GIVEN EXERCISE:
Transcribe the material word for word, but without the images.
>> start INFORMATION SUPPLIED
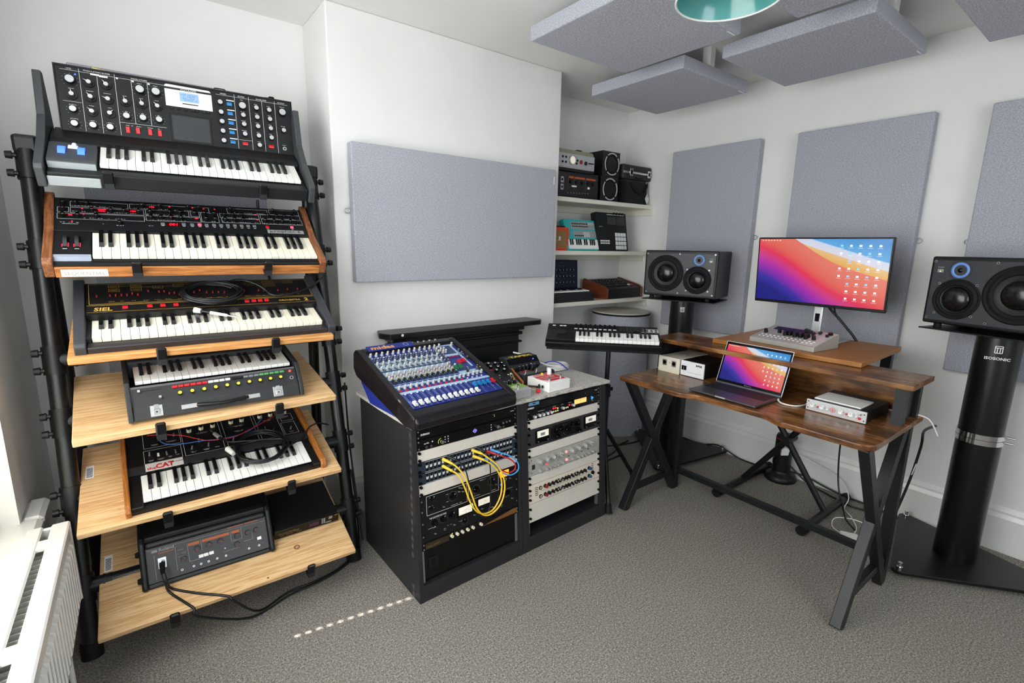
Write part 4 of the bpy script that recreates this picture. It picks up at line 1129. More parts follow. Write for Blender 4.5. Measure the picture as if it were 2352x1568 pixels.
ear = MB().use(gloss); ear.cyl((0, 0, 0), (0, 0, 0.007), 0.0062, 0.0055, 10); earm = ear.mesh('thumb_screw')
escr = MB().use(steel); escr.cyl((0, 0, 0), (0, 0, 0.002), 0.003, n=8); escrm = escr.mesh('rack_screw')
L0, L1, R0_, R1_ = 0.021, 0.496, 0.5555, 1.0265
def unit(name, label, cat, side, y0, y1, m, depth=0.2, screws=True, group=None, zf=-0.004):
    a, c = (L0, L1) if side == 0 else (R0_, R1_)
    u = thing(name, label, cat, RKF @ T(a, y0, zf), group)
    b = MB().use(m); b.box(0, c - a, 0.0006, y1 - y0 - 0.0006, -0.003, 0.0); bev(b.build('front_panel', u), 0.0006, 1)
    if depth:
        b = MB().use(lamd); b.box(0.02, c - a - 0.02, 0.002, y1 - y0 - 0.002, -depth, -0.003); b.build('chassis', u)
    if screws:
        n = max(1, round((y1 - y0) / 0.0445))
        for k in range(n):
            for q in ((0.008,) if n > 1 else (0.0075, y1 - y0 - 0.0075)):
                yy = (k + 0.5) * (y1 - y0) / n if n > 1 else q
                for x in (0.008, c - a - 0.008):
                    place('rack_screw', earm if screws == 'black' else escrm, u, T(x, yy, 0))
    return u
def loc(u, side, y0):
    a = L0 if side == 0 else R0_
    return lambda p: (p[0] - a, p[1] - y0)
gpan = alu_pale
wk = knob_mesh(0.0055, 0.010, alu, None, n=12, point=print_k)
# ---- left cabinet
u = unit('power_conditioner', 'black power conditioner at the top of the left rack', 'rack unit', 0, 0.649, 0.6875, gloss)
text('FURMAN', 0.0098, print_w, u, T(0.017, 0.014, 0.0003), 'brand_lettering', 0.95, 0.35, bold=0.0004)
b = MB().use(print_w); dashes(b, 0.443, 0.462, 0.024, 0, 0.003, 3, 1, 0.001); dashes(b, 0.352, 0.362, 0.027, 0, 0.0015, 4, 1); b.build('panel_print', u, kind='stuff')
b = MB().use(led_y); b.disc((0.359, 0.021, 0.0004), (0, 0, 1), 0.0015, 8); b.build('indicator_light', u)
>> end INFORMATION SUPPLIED
TASK SOLUTION:
Write part 4 of the bpy script that recreates this picture. It picks up at line 1129. More parts follow. Write for Blender 4.5. Measure the picture as if it were 2352x1568 pixels.
ear = MB().use(gloss); ear.cyl((0, 0, 0), (0, 0, 0.007), 0.0062, 0.0055, 10); earm = ear.mesh('thumb_screw')
escr = MB().use(steel); escr.cyl((0, 0, 0), (0, 0, 0.002), 0.003, n=8); escrm = escr.mesh('rack_screw')
L0, L1, R0_, R1_ = 0.021, 0.496, 0.5555, 1.0265
def unit(name, label, cat, side, y0, y1, m, depth=0.2, screws=True, group=None, zf=-0.004):
    a, c = (L0, L1) if side == 0 else (R0_, R1_)
    u = thing(name, label, cat, RKF @ T(a, y0, zf), group)
    b = MB().use(m); b.box(0, c - a, 0.0006, y1 - y0 - 0.0006, -0.003, 0.0); bev(b.build('front_panel', u), 0.0006, 1)
    if depth:
        b = MB().use(lamd); b.box(0.02, c - a - 0.02, 0.002, y1 - y0 - 0.002, -depth, -0.003); b.build('chassis', u)
    if screws:
        n = max(1, round((y1 - y0) / 0.0445))
        for k in range(n):
            for q in ((0.008,) if n > 1 else (0.0075, y1 - y0 - 0.0075)):
                yy = (k + 0.5) * (y1 - y0) / n if n > 1 else q
                for x in (0.008, c - a - 0.008):
                    place('rack_screw', earm if screws == 'black' else escrm, u, T(x, yy, 0))
    return u
def loc(u, side, y0):
    a = L0 if side == 0 else R0_
    return lambda p: (p[0] - a, p[1] - y0)
gpan = alu_pale
wk = knob_mesh(0.0055, 0.010, alu, None, n=12, point=print_k)
# ---- left cabinet
u = unit('power_conditioner', 'black power conditioner at the top of the left rack', 'rack unit', 0, 0.649, 0.6875, gloss)
text('FURMAN', 0.0098, print_w, u, T(0.017, 0.014, 0.0003), 'brand_lettering', 0.95, 0.35, bold=0.0004)
b = MB().use(print_w); dashes(b, 0.443, 0.462, 0.024, 0, 0.003, 3, 1, 0.001); dashes(b, 0.352, 0.362, 0.027, 0, 0.0015, 4, 1); b.build('panel_print', u, kind='stuff')
b = MB().use(led_y); b.disc((0.359, 0.021, 0.0004), (0, 0, 1), 0.0015, 8); b.build('indicator_light', u)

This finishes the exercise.